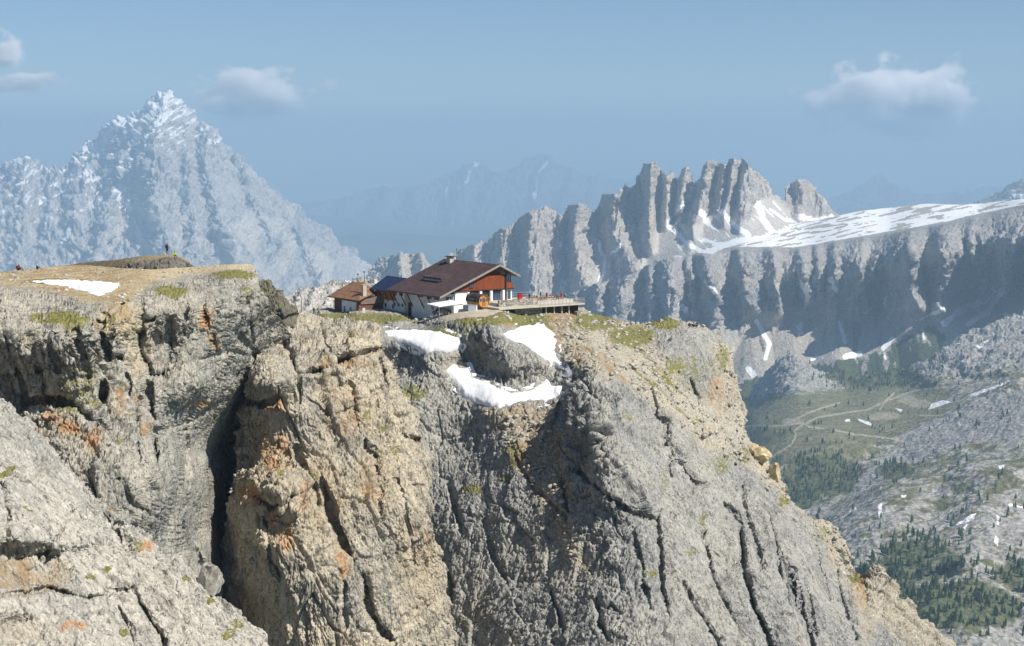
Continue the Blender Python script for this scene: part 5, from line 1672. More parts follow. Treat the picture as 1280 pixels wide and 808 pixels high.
for (a, b) in ((eL, pk), (pk, eR)):
    s.prism([(a[0], R0 - 0.09, a[1] + 0.04), (b[0], R0 - 0.09, b[1] + 0.04), (b[0], R0 - 0.09, b[1] - 0.42), (a[0], R0 - 0.09, a[1] - 0.42)], [(a[0], R0 - 0.004, a[1] + 0.04), (b[0], R0 - 0.004, b[1] + 0.04), (b[0], R0 - 0.004, b[1] - 0.42), (a[0], R0 - 0.004, a[1] - 0.42)])
s.build("fascia", M_FASC, roof)


def onroof(L, d=0.0):
    return HE + 0.25 + sl * L + d


# dormer strip, ridge box, chimney, aerial
s = Shape()
s.prism([(5.0, 7.6, onroof(5.0) - 0.1), (8.4, 7.6, onroof(8.4) - 0.1), (8.4, 7.6, onroof(8.4) + 0.02), (4.7, 7.6, onroof(4.7) + 0.95)], [(5.0, 15.6, onroof(5.0) - 0.1), (8.4, 15.6, onroof(8.4) - 0.1), (8.4, 15.6, onroof(8.4) + 0.02), (4.7, 15.6, onroof(4.7) + 0.95)])
dm = s.build("dormer", M_ROOF, roof)
for k in range(6):
    window(roof, 'L', 8.0 + k * 1.25, 8.95 + k * 1.25, onroof(5) + 0.06, onroof(5) + 0.72, 4.90, "window", M_WHITE, 0)
s = Shape()
s.box((12.9, 16.9, onroof(12.6)), (14.0, 18.4, HA + 1.0))
s.build("chimney", M_CONC, roof, 0.04)
s = Shape()
s.box((12.6, 16.5, HA + 1.01), (14.4, 18.8, HA + 1.12))
s.build("chimney_cap", M_DARK, roof)
s = Shape()
s.tube((14.2, 16.0, HA), (14.2, 16.0, HA + 3.0), 0.05, n=6)
for k in range(4):
    s.tube((13.7 + 0.1 * k, 16.0, HA + 1.6 + 0.4 * k), (14.9 - 0.15 * k, 16.0, HA + 1.7 + 0.4 * k), 0.03, n=5)
s.build("aerial", M_DARK, roof)
s = Shape()
s.box((HW - 4.2, 12.0, HR + 1.0), (HW - 3.0, 13.5, HR + 1.9))
s.build("roof_hatch", M_DARK, roof)

# ---- annex with the blue roof
an = empty("hut_annex", C0 + EY * 21.6, "small annex under a dark blue roof with orange boarding, joined to the big hut", "building", ROTZ)
s = Shape()
s.box((1.2, 0.05, -5.0), (8.0, 9.0, 0.95))
s.build("wall", M_WHITE, an)
s = Shape()
s.box((0.95, 0.1, 0.96), (8.2, 9.2, 3.25))
s.build("boarding", M_WOODO, an)
s = Shape()
s.prism([(0.0, -0.2, 3.15), (4.7, -0.2, 6.0), (9.4, -0.2, 3.15), (9.4, -0.2, 2.95), (4.7, -0.2, 5.8), (0.0, -0.2, 2.95)], [(0.0, 10.2, 3.15), (4.7, 10.2, 6.0), (9.4, 10.2, 3.15), (9.4, 10.2, 2.95), (4.7, 10.2, 5.8), (0.0, 10.2, 2.95)])
s.build("roof", M_ROOFB, an)
for k in range(4):
    s = Shape()
    s.tube((0.15, 1.0 + k * 2.6, 2.95), (1.15, 0.8 + k * 2.6, 0.5), 0.10, n=6)
    s.build("brace", M_DARK, an)
for k, (a, b) in enumerate(((5.9, 6.7), (4.3, 5.1), (0.9, 1.6))):
    window(an, 'L', a, b, -0.9, 0.1, 1.2, muntins=0, fm=M_GREY)

# ---- brown roofed building at the left
bp = Vector(unproject(447.6, 393, 391.0))
bb = empty("staff_building", bp, "low building under a rusty orange roof left of the blue roofed annex", "building", ROTZ)


def bpt(px, py, Y):
    p = Vector(unproject(px, py, Y)) - bp
    return (p.dot(EX), p.dot(EY), p.z)


s = Shape()
s.box((0.8, 0.6, -3.0), (11.0, 13.0, 3.0))
s.build("wall", M_BROWN, bb)
s = Shape()
a, b = bpt(424.3, 374.5, 398), bpt(440, 374.5, 393.5)
s.box((0.62, 2.2, -3.0), (0.795, 9.0, 2.6))
s.build("white_panel", M_WHITE, bb)
for u in (4.2, 7.2):
    window(bb, 'L', u, u + 0.7, -0.2, 1.3, 0.60, muntins=0, fm=M_GREY)
A_, B_ = Vector(bpt(409.5, 370.2, 402.5)), Vector(bpt(448.5, 376.2, 389.5))
R1_, R2_ = Vector(bpt(439.8, 352.6, 408)), Vector(bpt(455, 353.0, 402))
E_ = Vector(bpt(471, 365.5, 398.0))
K_ = Vector(bpt(449, 352.8, 414))
s = Shape()
dn = Vector((0, 0, -0.25))
s.prism([A_ + dn, B_ + dn, R2_ + dn, R1_ + dn], [A_, B_, R2_, R1_])
s.prism([B_ + dn, E_ + dn, E_ + dn + Vector((0, 6, 2.0)), R2_ + dn], [B_ + Vector((0.003, 0, 0)), E_, E_ + Vector((0, 6, 2.0)), R2_ + Vector((0.003, 0, 0))])
s.prism([A_ + dn, R1_ + dn, K_ + dn], [A_ + Vector((0, 0.003, 0)), R1_ + Vector((0, 0.003, 0)), K_])
rf = s.build("roof", M_ROOFO, bb)
s = Shape()
q0, q1 = A_.lerp(R1_, 0.42), B_.lerp(R2_, 0.42)
q0 += Vector((0, 0, 0.03)); q1 += Vector((0, 0, 0.03))
s.tube(q0, q1, 0.12, n=6)
s.tube(B_ + Vector((0, -0.1, -0.05)), E_ + Vector((0, -0.1, -0.05)), 0.13, n=6)
s.tube(A_ + Vector((-0.05, 0, -0.1)), B_ + Vector((-0.05, 0, -0.1)), 0.12, n=6)
s.build("gutter", M_DARK, rf)
s = Shape()
s.prism([(0.9, 0.3, 2.2), (9.6, 0.3, 2.2), tuple(Vector((E_.x, 0.3, E_.z - 0.3))), tuple(Vector((0.9, 0.3, B_.z - 0.2)))], [(0.9, 0.58, 2.2), (9.6, 0.58, 2.2), tuple(Vector((E_.x, 0.58, E_.z - 0.3))), tuple(Vector((0.9, 0.58, B_.z - 0.2)))])
s.build("gable_siding", plain("greyish_siding", (0.20, 0.14, 0.12), 0.8, 0.2), bb)
s = Shape()
c_ = Vector(bpt(455, 362, 393.5))
s.box((c_.x - 0.45, c_.y - 0.4, c_.z - 1.6), (c_.x + 0.45, c_.y + 0.4, c_.z + 0.95))
s.box((c_.x - 0.55, c_.y - 0.5, c_.z + 0.951), (c_.x + 0.55, c_.y + 0.5, c_.z + 1.1))
s.build("chimney", M_CONC, rf)
for px_, top in ((447.5, 344), (455.5, 341)):
    p0 = Vector(bpt(px_, 354, 405))
    s = Shape()
    s.tube(p0, (p0.x, p0.y, bpt(px_, top, 405)[2]), 0.05, n=5)
    s.box((p0.x - 0.2, p0.y - 0.1, bpt(px_, top, 405)[2]), (p0.x + 0.2, p0.y + 0.1, bpt(px_, top, 405)[2] + 0.3))
    s.build("aerial", M_DARK, rf)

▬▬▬

-- The problem --
Only the lines from the top of the data through the line with "return HE + 0.25 + sl * L + d" should be quoted, exactly and with both ends kept; skip the pictures.

-- Task answer --
Continue the Blender Python script for this scene: part 5, from line 1672. More parts follow. Treat the picture as 1280 pixels wide and 808 pixels high.
for (a, b) in ((eL, pk), (pk, eR)):
    s.prism([(a[0], R0 - 0.09, a[1] + 0.04), (b[0], R0 - 0.09, b[1] + 0.04), (b[0], R0 - 0.09, b[1] - 0.42), (a[0], R0 - 0.09, a[1] - 0.42)], [(a[0], R0 - 0.004, a[1] + 0.04), (b[0], R0 - 0.004, b[1] + 0.04), (b[0], R0 - 0.004, b[1] - 0.42), (a[0], R0 - 0.004, a[1] - 0.42)])
s.build("fascia", M_FASC, roof)


def onroof(L, d=0.0):
    return HE + 0.25 + sl * L + d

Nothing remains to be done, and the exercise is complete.